People who lack emotional intelligence:
- Don’t understand when people need to go “deeper”
- Fail to realize the obviousness of why routines and pick-up lines don’t work
- Believe that “winning” is a good social strategy
- Can’t read body language and nonverbal cues and take words at face value
- Don’t understand where personal boundaries lie
- Lack empathy and don’t understand how others feel
No Emotional Intelligence, No Real Relationships
Failing to empathize and to understand one another has deep, far-reaching consequences that go far beyond social awkwardness.
The biggest consequence is that without emotional intelligence you will never have great relationships.
As a matter of fact, you won’t even have “good” relationships.
Look at this example:
Seth Godin wants to discuss important questions he cares about. They relate to him and his life and they are perfect occasions to go deeper.

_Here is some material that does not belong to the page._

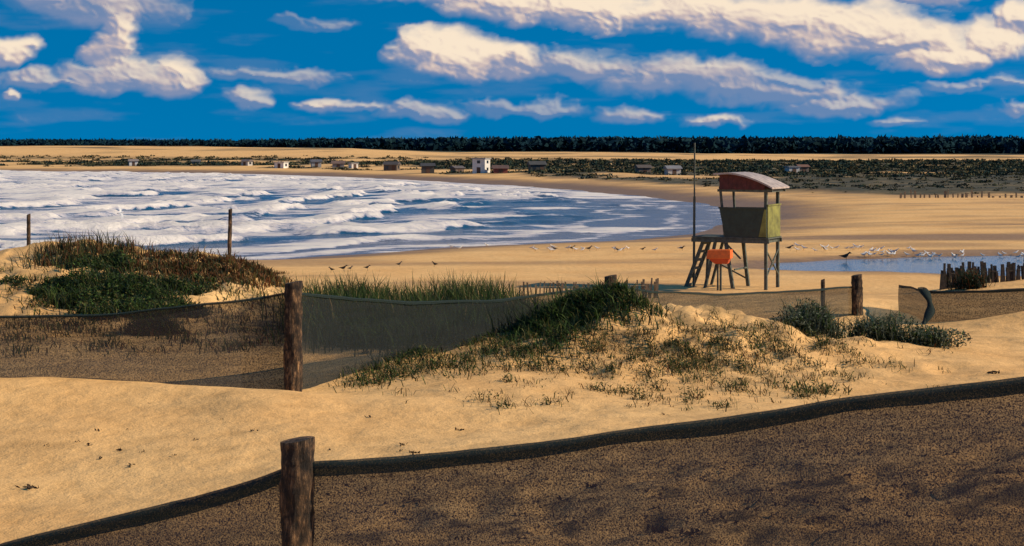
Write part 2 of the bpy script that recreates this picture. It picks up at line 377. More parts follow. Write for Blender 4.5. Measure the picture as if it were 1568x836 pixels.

But Gary Vaynerchuk lacks emotional intelligence and fails to realize it.
Vaynerchuk is forcing Seth Godin to conform to his style of relationships: superficial and emotionally shallow.
What To Do
Emotional intelligence is a key ability that you need to cultivate.
If you have none, there is no easy fix: you need to basically start learning people from scratch.
That’s the bad news. The good one is this: it’s very possible!
This website offers a great guide because that’s a process that I have gone through myself (through the years).
For more examples on creating a deep connection, check how to develop deep emotional connection
Summary
Socially awkward individuals lack emotional intelligence, social intelligence, and, sometimes, even empathy.
That’s the root cause of the issue, which then finds several different expressions of “daily social awkwardness”.
In some people, the issue is compounded by a lack of confidence and nervousness which, in turn, makes others feel nervous as well.
If you want to know how to stop being socially awkward, this is the deep solution: increase your emotional intelligence and your understanding of social dynamics while you keep training in real life as well.